Challenge ▸ Copy every record below exactly as written, but leave out the pictures.
**** The records
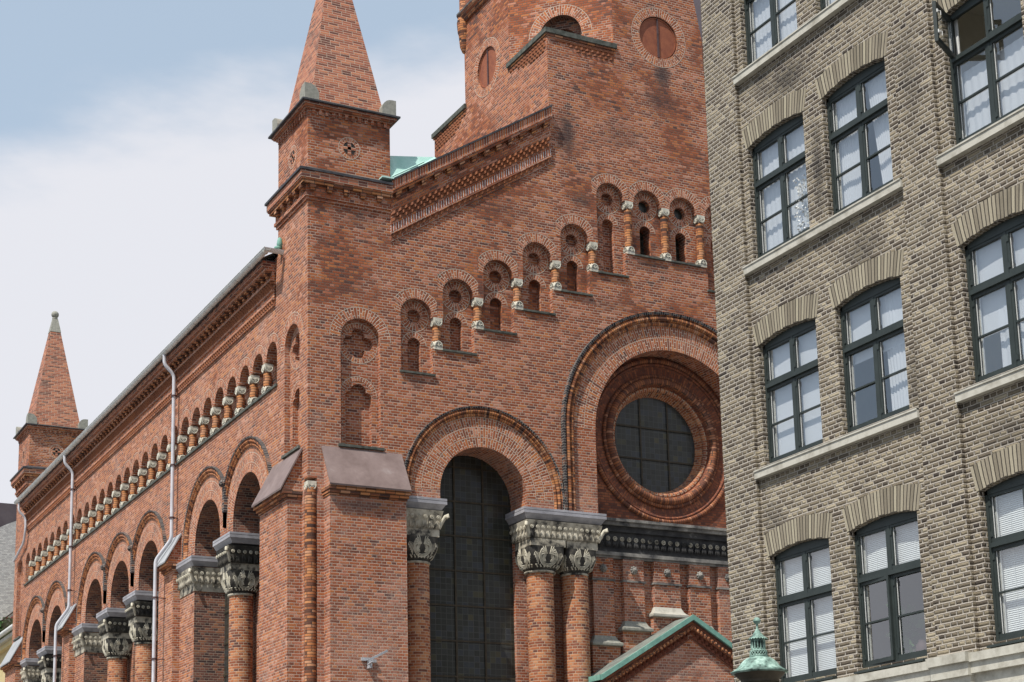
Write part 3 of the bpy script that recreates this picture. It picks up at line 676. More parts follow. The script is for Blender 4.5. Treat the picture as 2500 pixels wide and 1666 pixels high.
# ---- gutter and pipes
mb=MB()
rows=[]
yy=[1.45,29.9]
for y in yy: rows.append([(-.45-.085*cos(a),y,16.86-.085*sin(a)) for a in [PI*i/8 for i in range(9)]])
mb.grid(rows); rows=[[(-.45-.078*cos(a),y,16.86-.078*sin(a)) for a in [PI*i/8 for i in range(9)]][::-1] for y in yy]; mb.grid(rows)
mb.tube([(-.535,1.45,16.862),(-.535,29.9,16.862)],.011,6)
for k in range(56):
    y=1.7+k*.5; mb.tube([(-.45-.09*cos(a),y,16.86-.09*sin(a)) for a in [PI*i/8 for i in range(9)]],.009,4)
rows=[[(x,1.45-.085*cos(a)+.085,16.86-.085*sin(a)) for a in [PI*i/8 for i in range(9)]][::-1] for x in (-.53,-.04)]; mb.grid(rows)
part(mb,'gutter',[M_GUT])
def pipe(y,path,straps):
    mb=MB(); mb.tube(path,.052,12,0); 
    for (x,yy,z) in straps:
        mb.lathe([(.075,z-.025),(.08,z),(.075,z+.025)],x,yy,12,1); mb.box(x,0,yy-.012,yy+.012,z-.01,z+.01,1)
    part(mb,'downpipe',[M_PIPE,M_RUSTD])
def sm(pts,k=4):
    out=[Vector(pts[0])]
    for i in range(1,len(pts)-1):
        a,b,c=Vector(pts[i-1]),Vector(pts[i]),Vector(pts[i+1]); r=min(.12,(a-b).length*.4,(c-b).length*.4)
        p=b+(a-b).normalized()*r; q=b+(c-b).normalized()*r
        for t in range(k+1):
            s=t/k; out.append(p*(1-s)**2+b*2*s*(1-s)+q*s*s)
    out.append(Vector(pts[-1])); return out
for y in (10.03,21.95):
    pipe(y,sm([(-.45,y,16.8),(-.45,y,16.5),(-.17,y-.02,16.22),(-.17,y-.02,11.5),(-.5,y+.35,10.95),(-.5,y+.35,0)]),[(-.17,y-.02,15.6),(-.17,y-.02,13.6),(-.17,y-.02,12.1),(-.5,y+.35,9.9),(-.5,y+.35,8.2)])
mb=MB(); mb.tube(sm([(-.42,29.5,16.8),(-.42,29.5,16.45),(-.15,29.5,16.2),(-.14,29.5,15.75),(-.12,29.9,15.3),(-.12,31.6,14.9)]),.045,10)
part(mb,'downpipe',[M_PIPE])
# gutter end fittings
mb=MB(); mb.lathe([(.0,16.98),(.06,17.02),(.075,17.12),(.05,17.25),(.0,17.3)],-.05,1.75,12); mb.ball((-.12,1.7,16.98),.09,.07,.06)
part(mb,'gutter_end_fitting',[M_COPG])
# ---- buttresses
def buttress(pl,a0,a1,pr,cap,capm,ztop=11.7,zlow=10.72,bpr=None,co=.08,bmat=M_CH):
    mb=MB(); P=pl.P
    def bx(a,b,z0,z1,d0,d1,mi=0,topd=None):
        c=[(a,z0,d1),(b,z0,d1),(b,z0,d0),(a,z0,d0),(a,z1,d1),(b,z1,d1),(b,z1,d0),(a,z1,d0)]
        c=[P(x,z,-d) for x,z,d in c]
        if pl.flip: c=[c[i] for i in (1,0,3,2,5,4,7,6)]
        mb.hexa(c,mi)
    bx(a0,a1,0,zlow-.22,-.0,pr)
    bx(a0-.02,a1+.02,zlow-.22,zlow-.17,0,pr+.03,1)
    bx(a0-.04,a1+.04,zlow-.17,zlow-.1,0,pr+.08,1); bx(a0-.06,a1+.06,zlow-.1,zlow-.01,0,cap-.04,1)
    # sloped brick core under the cap
    c=[P(a0,zlow-.01,-cap+.05),P(a1,zlow-.01,-cap+.05),P(a1,zlow-.01,0),P(a0,zlow-.01,0),P(a0,ztop-.06,-.01),P(a1,ztop-.06,-.01),P(a1,ztop-.06,0),P(a0,ztop-.06,0)]
    if pl.flip: c=[c[i] for i in (1,0,3,2,5,4,7,6)]
    mb.hexa(c)
    o=part(mb,'buttress',[bmat,M_TERRA])
    m=MB(); t=.03; a0-=co-.02; a1+=co-.02
    c=[P(a0,zlow-.03,-cap),P(a1,zlow-.03,-cap),P(a1,ztop-.03,0),P(a0,ztop-.03,0),P(a0,zlow+.01,-cap-.01),P(a1,zlow+.01,-cap-.01),P(a1,ztop+.01,-.02),P(a0,ztop+.01,-.02)]
    if pl.flip: c=[c[i] for i in (1,0,3,2,5,4,7,6)]
    m.hexa(c); m.build('sloped_cap',capm,o); return o
buttress(GAB,.38,2.24,.38,.54,M_COPB)
buttress(SID,.38,2.24,.34,.52,M_COPB,bmat=M_CHS)
for y in (10.12,22.05): buttress(SID,y-.44,y+.44,.2,.46,M_SLATE,11.6,10.78,co=.09,bmat=M_CHS)
buttress(SID,29.75,31.6,.3,.52,M_SLATE,11.7,10.72,bmat=M_CHS)
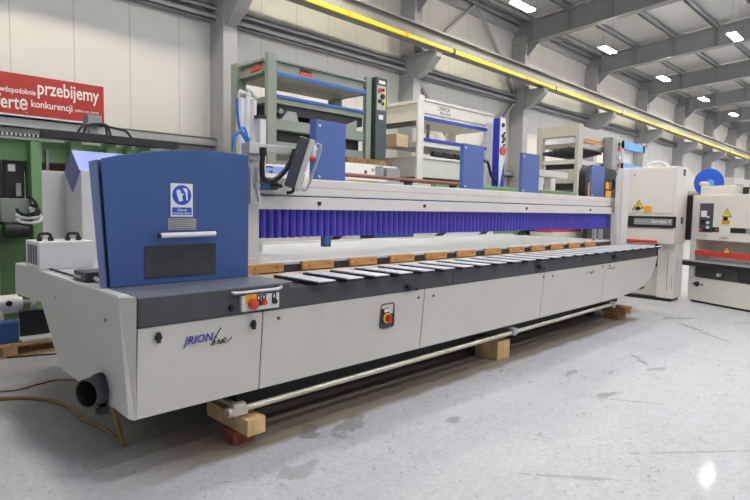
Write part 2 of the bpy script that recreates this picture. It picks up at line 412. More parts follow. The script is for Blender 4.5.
********
Exercise solution ▸
Write part 3 of the bpy script that recreates this picture. It picks up at line 676. More parts follow. The script is for Blender 4.5. Treat the picture as 2500 pixels wide and 1666 pixels high.
# ---- gutter and pipes
mb=MB()
rows=[]
yy=[1.45,29.9]
for y in yy: rows.append([(-.45-.085*cos(a),y,16.86-.085*sin(a)) for a in [PI*i/8 for i in range(9)]])
mb.grid(rows); rows=[[(-.45-.078*cos(a),y,16.86-.078*sin(a)) for a in [PI*i/8 for i in range(9)]][::-1] for y in yy]; mb.grid(rows)
mb.tube([(-.535,1.45,16.862),(-.535,29.9,16.862)],.011,6)
for k in range(56):
    y=1.7+k*.5; mb.tube([(-.45-.09*cos(a),y,16.86-.09*sin(a)) for a in [PI*i/8 for i in range(9)]],.009,4)
rows=[[(x,1.45-.085*cos(a)+.085,16.86-.085*sin(a)) for a in [PI*i/8 for i in range(9)]][::-1] for x in (-.53,-.04)]; mb.grid(rows)
part(mb,'gutter',[M_GUT])
def pipe(y,path,straps):
    mb=MB(); mb.tube(path,.052,12,0); 
    for (x,yy,z) in straps:
        mb.lathe([(.075,z-.025),(.08,z),(.075,z+.025)],x,yy,12,1); mb.box(x,0,yy-.012,yy+.012,z-.01,z+.01,1)
    part(mb,'downpipe',[M_PIPE,M_RUSTD])
def sm(pts,k=4):
    out=[Vector(pts[0])]
    for i in range(1,len(pts)-1):
        a,b,c=Vector(pts[i-1]),Vector(pts[i]),Vector(pts[i+1]); r=min(.12,(a-b).length*.4,(c-b).length*.4)
        p=b+(a-b).normalized()*r; q=b+(c-b).normalized()*r
        for t in range(k+1):
            s=t/k; out.append(p*(1-s)**2+b*2*s*(1-s)+q*s*s)
    out.append(Vector(pts[-1])); return out
for y in (10.03,21.95):
    pipe(y,sm([(-.45,y,16.8),(-.45,y,16.5),(-.17,y-.02,16.22),(-.17,y-.02,11.5),(-.5,y+.35,10.95),(-.5,y+.35,0)]),[(-.17,y-.02,15.6),(-.17,y-.02,13.6),(-.17,y-.02,12.1),(-.5,y+.35,9.9),(-.5,y+.35,8.2)])
mb=MB(); mb.tube(sm([(-.42,29.5,16.8),(-.42,29.5,16.45),(-.15,29.5,16.2),(-.14,29.5,15.75),(-.12,29.9,15.3),(-.12,31.6,14.9)]),.045,10)
part(mb,'downpipe',[M_PIPE])
# gutter end fittings
mb=MB(); mb.lathe([(.0,16.98),(.06,17.02),(.075,17.12),(.05,17.25),(.0,17.3)],-.05,1.75,12); mb.ball((-.12,1.7,16.98),.09,.07,.06)
part(mb,'gutter_end_fitting',[M_COPG])
# ---- buttresses
def buttress(pl,a0,a1,pr,cap,capm,ztop=11.7,zlow=10.72,bpr=None,co=.08,bmat=M_CH):
    mb=MB(); P=pl.P
    def bx(a,b,z0,z1,d0,d1,mi=0,topd=None):
        c=[(a,z0,d1),(b,z0,d1),(b,z0,d0),(a,z0,d0),(a,z1,d1),(b,z1,d1),(b,z1,d0),(a,z1,d0)]
        c=[P(x,z,-d) for x,z,d in c]
        if pl.flip: c=[c[i] for i in (1,0,3,2,5,4,7,6)]
        mb.hexa(c,mi)
    bx(a0,a1,0,zlow-.22,-.0,pr)
    bx(a0-.02,a1+.02,zlow-.22,zlow-.17,0,pr+.03,1)
    bx(a0-.04,a1+.04,zlow-.17,zlow-.1,0,pr+.08,1); bx(a0-.06,a1+.06,zlow-.1,zlow-.01,0,cap-.04,1)
    # sloped brick core under the cap
    c=[P(a0,zlow-.01,-cap+.05),P(a1,zlow-.01,-cap+.05),P(a1,zlow-.01,0),P(a0,zlow-.01,0),P(a0,ztop-.06,-.01),P(a1,ztop-.06,-.01),P(a1,ztop-.06,0),P(a0,ztop-.06,0)]
    if pl.flip: c=[c[i] for i in (1,0,3,2,5,4,7,6)]
    mb.hexa(c)
    o=part(mb,'buttress',[bmat,M_TERRA])
    m=MB(); t=.03; a0-=co-.02; a1+=co-.02
    c=[P(a0,zlow-.03,-cap),P(a1,zlow-.03,-cap),P(a1,ztop-.03,0),P(a0,ztop-.03,0),P(a0,zlow+.01,-cap-.01),P(a1,zlow+.01,-cap-.01),P(a1,ztop+.01,-.02),P(a0,ztop+.01,-.02)]
    if pl.flip: c=[c[i] for i in (1,0,3,2,5,4,7,6)]
    m.hexa(c); m.build('sloped_cap',capm,o); return o
buttress(GAB,.38,2.24,.38,.54,M_COPB)
buttress(SID,.38,2.24,.34,.52,M_COPB,bmat=M_CHS)
for y in (10.12,22.05): buttress(SID,y-.44,y+.44,.2,.46,M_SLATE,11.6,10.78,co=.09,bmat=M_CHS)
buttress(SID,29.75,31.6,.3,.52,M_SLATE,11.7,10.72,bmat=M_CHS)
Write part 2 of the bpy script that recreates this picture. It picks up at line 412. More parts follow. The script is for Blender 4.5.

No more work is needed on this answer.